Corporate America made a deal with the devil, or dragon if you prefer, when Corporate America made a deal with the Chinese Communist Party. The deal’s basic outline is that the CCP would provide cheap labor inputs to manufacturers and/or access to Chinese consumers, and Corporate America would turn a blind eye and remain silent and never, even in the slightest, criticize the CCP. Corporate America would ignore the lack of freedom afforded those under CCP rule, and particularly those working in Corporate America’s factories in China, and the CCP would allow Corporate America to continue its operations in China.
But I think Corporate America underestimated the CCCP in general and Xi in particular. Corporate America is likely not a student of Joseph Stalin, but Xi most certainly is. Xi knows that Stalin solidified, and likely lengthened his rule, by eliminating his opponents in a very ruthless manner. Former friends and allies of Stalin, men who had walked hand in hand with Lenin in the early years of the Russian Revolution, men like Lev Kamenev and Grigory Zinoviev, Nikolai Bukharin and Leon Trotsky, met an early and ignominious demise on the orders of Stalin. In like manner, does anyone think Xi will hesitate to bleed out Corporate America?
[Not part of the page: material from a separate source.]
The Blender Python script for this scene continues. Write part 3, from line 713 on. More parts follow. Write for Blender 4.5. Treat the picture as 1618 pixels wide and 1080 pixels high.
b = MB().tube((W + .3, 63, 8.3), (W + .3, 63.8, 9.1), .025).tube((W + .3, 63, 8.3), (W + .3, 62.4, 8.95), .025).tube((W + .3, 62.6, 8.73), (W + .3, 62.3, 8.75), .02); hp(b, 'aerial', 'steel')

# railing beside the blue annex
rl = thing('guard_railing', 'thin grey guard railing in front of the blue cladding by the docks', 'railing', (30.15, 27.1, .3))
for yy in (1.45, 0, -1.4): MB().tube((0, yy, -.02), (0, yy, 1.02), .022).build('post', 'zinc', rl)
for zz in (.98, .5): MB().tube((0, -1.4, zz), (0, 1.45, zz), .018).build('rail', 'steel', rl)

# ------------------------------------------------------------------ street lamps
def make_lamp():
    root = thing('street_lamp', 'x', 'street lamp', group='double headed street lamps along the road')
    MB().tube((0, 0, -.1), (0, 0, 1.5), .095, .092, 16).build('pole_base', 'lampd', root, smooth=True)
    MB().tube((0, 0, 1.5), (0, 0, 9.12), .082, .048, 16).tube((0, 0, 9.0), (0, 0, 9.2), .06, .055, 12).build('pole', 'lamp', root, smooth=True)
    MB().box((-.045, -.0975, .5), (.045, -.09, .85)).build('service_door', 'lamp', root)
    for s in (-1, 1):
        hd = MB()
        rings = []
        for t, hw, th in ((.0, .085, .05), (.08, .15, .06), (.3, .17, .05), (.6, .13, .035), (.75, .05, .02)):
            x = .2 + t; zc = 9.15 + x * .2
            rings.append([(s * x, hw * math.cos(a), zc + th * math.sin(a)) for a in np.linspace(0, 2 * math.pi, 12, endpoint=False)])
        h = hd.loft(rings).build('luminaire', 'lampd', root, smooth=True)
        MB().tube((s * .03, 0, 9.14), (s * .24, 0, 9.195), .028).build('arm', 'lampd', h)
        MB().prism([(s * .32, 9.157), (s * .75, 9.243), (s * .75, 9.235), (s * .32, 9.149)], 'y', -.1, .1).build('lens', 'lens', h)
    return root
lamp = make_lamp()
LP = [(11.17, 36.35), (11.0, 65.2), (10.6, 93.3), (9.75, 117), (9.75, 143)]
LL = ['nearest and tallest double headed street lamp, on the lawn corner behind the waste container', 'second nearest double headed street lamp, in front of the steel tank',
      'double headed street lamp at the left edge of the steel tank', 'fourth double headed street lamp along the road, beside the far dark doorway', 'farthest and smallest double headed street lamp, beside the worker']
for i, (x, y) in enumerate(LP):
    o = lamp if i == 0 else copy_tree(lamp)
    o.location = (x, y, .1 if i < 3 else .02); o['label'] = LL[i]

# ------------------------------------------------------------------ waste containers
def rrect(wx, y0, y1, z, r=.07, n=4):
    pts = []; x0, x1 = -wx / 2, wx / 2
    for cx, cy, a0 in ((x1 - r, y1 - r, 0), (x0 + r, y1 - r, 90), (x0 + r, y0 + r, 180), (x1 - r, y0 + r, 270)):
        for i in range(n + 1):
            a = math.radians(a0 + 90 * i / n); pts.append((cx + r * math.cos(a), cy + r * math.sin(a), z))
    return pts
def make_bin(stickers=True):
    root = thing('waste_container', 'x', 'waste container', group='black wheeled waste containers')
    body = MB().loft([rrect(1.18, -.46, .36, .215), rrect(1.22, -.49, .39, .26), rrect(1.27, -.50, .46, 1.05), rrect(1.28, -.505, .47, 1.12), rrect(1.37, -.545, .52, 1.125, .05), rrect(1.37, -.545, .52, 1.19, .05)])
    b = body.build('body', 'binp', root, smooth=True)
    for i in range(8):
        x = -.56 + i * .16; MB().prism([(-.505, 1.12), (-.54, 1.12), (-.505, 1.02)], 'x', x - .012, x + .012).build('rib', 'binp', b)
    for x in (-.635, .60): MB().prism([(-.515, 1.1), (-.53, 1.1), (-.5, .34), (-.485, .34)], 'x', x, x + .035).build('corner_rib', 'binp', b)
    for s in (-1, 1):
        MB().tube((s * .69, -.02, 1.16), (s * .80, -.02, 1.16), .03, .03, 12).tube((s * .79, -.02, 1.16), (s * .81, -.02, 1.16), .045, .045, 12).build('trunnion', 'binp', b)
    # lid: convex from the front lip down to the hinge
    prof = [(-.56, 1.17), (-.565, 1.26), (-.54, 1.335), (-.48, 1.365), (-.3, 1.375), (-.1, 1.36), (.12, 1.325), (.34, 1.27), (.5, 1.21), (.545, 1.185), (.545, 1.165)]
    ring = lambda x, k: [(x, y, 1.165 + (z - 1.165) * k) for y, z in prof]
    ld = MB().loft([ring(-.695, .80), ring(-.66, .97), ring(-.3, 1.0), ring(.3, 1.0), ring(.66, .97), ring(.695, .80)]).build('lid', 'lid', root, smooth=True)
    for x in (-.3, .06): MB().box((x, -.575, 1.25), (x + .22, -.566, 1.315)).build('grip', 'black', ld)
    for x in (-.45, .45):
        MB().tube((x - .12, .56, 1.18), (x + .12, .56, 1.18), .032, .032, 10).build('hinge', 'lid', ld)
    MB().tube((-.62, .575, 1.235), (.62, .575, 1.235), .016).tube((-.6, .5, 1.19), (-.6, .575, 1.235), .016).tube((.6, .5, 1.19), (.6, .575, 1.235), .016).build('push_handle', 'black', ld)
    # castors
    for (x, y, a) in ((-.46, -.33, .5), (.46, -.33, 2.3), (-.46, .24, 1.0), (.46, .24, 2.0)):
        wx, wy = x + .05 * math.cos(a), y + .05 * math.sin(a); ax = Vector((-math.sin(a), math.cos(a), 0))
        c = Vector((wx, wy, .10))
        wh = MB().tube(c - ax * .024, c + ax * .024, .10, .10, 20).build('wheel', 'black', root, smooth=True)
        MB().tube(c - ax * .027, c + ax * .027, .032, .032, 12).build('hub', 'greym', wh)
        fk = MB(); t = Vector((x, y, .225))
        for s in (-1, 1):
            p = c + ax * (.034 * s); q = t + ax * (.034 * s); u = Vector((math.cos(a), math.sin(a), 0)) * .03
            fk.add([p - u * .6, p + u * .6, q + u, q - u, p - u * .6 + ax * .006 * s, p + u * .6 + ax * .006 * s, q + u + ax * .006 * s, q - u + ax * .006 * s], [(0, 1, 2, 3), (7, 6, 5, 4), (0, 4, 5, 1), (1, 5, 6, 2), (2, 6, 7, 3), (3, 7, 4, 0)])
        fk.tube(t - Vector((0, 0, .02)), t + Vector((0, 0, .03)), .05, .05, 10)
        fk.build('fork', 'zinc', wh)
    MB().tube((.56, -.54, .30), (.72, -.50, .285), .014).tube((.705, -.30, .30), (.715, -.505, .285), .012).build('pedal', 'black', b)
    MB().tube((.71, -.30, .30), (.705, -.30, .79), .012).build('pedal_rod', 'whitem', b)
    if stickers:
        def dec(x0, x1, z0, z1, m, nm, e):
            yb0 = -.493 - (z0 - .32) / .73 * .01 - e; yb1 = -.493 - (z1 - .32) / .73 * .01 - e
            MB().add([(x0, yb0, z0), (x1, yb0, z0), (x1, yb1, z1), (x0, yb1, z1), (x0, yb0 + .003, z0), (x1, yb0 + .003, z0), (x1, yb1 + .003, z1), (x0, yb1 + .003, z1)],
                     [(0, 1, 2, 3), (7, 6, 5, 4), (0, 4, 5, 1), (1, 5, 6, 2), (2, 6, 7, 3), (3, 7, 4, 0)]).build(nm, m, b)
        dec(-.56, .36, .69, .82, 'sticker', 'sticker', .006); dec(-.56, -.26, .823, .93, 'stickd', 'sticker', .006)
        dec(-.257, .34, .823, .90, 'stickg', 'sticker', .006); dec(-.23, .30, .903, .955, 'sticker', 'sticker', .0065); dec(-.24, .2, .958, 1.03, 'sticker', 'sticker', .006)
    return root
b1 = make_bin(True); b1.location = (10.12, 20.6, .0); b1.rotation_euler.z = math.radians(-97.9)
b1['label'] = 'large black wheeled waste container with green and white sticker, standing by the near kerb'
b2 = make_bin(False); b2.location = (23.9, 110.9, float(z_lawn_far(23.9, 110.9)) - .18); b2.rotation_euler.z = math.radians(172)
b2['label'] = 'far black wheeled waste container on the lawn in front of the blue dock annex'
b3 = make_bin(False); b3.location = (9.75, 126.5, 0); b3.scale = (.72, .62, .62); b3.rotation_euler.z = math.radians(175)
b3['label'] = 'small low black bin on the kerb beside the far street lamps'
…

Take Apple as an example. Apple has one of the highest valuations of any publicly traded company in the world, closing in on one trillion dollars. Apple, though, is caught. Almost all of Apple’s products are assembled in China. The most logical business decision for Apple, in light of Xi’s centralization of power in his own hands and demonstrated tendencies to follow the path blazed by Stalin, is to diversify their operations and build more redundancy into their supply chains. Xi, though, will have none of that. Any hint of Apple showing anything other than a full faith and blind commitment to the CCP and Xi will cause them to extract a heavy toll on Apple. Apple cannot afford to move most of their operations out of China all at once even if they wanted to, but neither can they afford to have those lines of supply cut off all at once. Any small step to the former would likely cause Xi to impose the latter. Xi has Apple, and Xi and Apple know it. I would be shocked if Apple’s executives and board of directors are not pondering daily how to get Apple’s foot out of this trap.
And Apple’s predicament is shared, more or less, by countless other companies and investors doing business in China.
Dictatorships and dictators get used to dictating. They do not take “no” for an answer and are not interested in debate, or the best interests and welfare of their partners. Corporate America has made multiple deals with the CCP’s dictatorship. To Xi, its time for him to dictate more stringent terms.